Bengaluru's malls are running short of room, and the biggest fashion names are still elbowing in. Bershka, Uniqlo and H&M all picked up space in the first quarter of 2026, even as premium centres ran low on availability. The Bengaluru mall market took in roughly 0.2 million sq ft of leasing over the quarter, according to JLL, with demand comfortably outpacing what is on offer.
Where the leasing happened tells its own story. Most of the activity landed in the Suburbs submarket, largely because Prime City and Secondary locations had almost nothing left to give. Vacancy in the core is so thin that brands had little choice but to look outward. It is a market where geography is being decided by scarcity, not preference.
The demand itself came from familiar categories. Fashion and apparel led the way, followed by food and beverage and jewellery retailers. The names signing leases were heavyweights, with international fashion brands like Bershka, Uniqlo and H&M among those taking up space during the quarter. Their arrival signals confidence in Bengaluru as a retail destination.

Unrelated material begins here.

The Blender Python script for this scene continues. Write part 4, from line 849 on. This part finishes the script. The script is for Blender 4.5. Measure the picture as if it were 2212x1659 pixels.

Here is the unusual part. No new malls were completed in the quarter, and total inventory actually fell to 14.4 million sq ft after the Brookfield, or Cosmopolitan, Mall was withdrawn from the market. So the city lost retail stock at the same time as demand stayed strong.
The result was a tighter market. Vacancy dropped 110 basis points quarter on quarter as leasing held up. A 110 basis point fall in three months is a brisk move for retail. Fewer options and a steady appetite are the kind of combination landlords welcome, and tenants dread.
The squeeze is straightforward supply and demand. JLL said rents and capital values kept rising, driven by the gap between what retailers want and the quality space available to them. When good mall floor is scarce, pricing power shifts firmly to landlords.
That dynamic rewards owners of well-located, high-grade centres and pressures brands still hunting for the right address. There is little a tenant can do but wait or pay up. For now, the imbalance is the defining feature of the market, and it is unlikely to ease until fresh supply lands.
Relief is on the way, just not yet. A clutch of new projects is lined up to strengthen the city's retail pipeline, including Phoenix Market City Phase 2, Forum 13 Degree North, Forum Sarjapur Road and Brigade Cornerstone Utopia Mall. Between them, they point to meaningful new capacity across several parts of the city.
JLL expects these to support continued growth as they come online. Until they do, Bengaluru's retail story stays the same: plenty of brands wanting in, and not enough quality space to hand them. The next phase depends entirely on how quickly that pipeline turns into open doors. Developers, in short, hold the key to the next chapter.